FITTER HAPPIER MORE PRODUCTIVE
C O M F O R T A B L E
ON SUNDAYS RING ROAD SUPERMARKET
FOND BUT NOT IN LOVE
STILL KISSES WITH SALIVA
A PIG IN A CAGE ON ANTIBIOTICS
I lay on wunderhorn1's futon, staring at the OK Computer poster on his wall. I am complaining about my life, about my lack of direction, about all those wonderfully angsty, twenty-something complaints which were enshrined in Generation X, a book published when I was 12--but things have come full circle, and 2003 looks a lot like 1991.
"I don't know what to do with my life," I complain.
"You seem so full of natural curiosity, I should think you'd be able to pick up anything." He's a very sweet man--you should get to know him. (But not like I know him!)
And he asks me if I could do anything, what would I do?
"Travel."
"Write."
"Play in a band."
Cubicles frighten me, and not just because I'm mildly claustrophobic.
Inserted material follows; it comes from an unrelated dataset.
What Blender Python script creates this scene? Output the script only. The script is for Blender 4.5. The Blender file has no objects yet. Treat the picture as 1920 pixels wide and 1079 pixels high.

Cubicles--the veal-fattening pen--are like collars buttoned to the top. Strangling. Confining. At least in school there were windows to look out of.
"Eyes forward, Mary!"
"Yes, Sister Saint Anne." (sigh)
I don't have a cubicle. It would be impracticle, even the bowels of the library, to have cubicles, since there are so many carts of books that need to be pushed around. If anything, the carts surrounding our desks become our cubicles. It's a sad sort of irony that the thing I love--books, knowledge--is caging me in. It's not like I get to use the knowledge, it's not like I get to pick the books, it's not like the job calls for creative thought. No. I'm a computer jockey. OK, computer, where do we want to go today?
I get up. I fight traffic. I sit at work, typing away at numbers, codes, ephemera. I fight traffic again. I have a few drinks. I go to bed. I do it again. I used to do this aided with antidepressants. That was fun--my day started with antidepressants, diet pills, and vitamins. Lasted until I had the minor breakdown which lead to me dropping out of grad school.
I'm growing frustrated, that much is obvious. So as I lay on wunderhorn1's futon, I stare up at the poster. It's funny--you can stare at something countless times, hear something hundreds of times, and suddenly one day, it'll change. You'll see it in a different light.
A pig in a cage on antibiotics
I've always pictured a real pig. Little Babe the pig. Injected with some strange new antibiotic. Like in The Secret of NIMH. But as I sat there, I suddenly understood what I was looking at.
And I realized that there were two things staring me in the face. Two phrases. One was right and the other was wrong. One was a truth and the other a warning. One was a cure, and the other a curse. Because as I look at wunderhorn1, when I see him actually listening to my nonsense, dealing with my angst, I know just how much he puts up with from me. And that means something.
And I know, that no matter how trapped I feel, no matter how many drugs I take, or they want me to take, I know why people sometimes do things they don't want to do. Because you have to. Because it means later, maybe you'll get to do that thing you want so badly. It doesn't have to be for a house or a car--it's for whatever is driving you. As long as I'm aware, as long as I'm conscious, as long as I do this grudgingly and with one eye for the door, as long as it's temporary, I'll be OK. And I won't need the antibiotics anymore. I've built up my own resistance.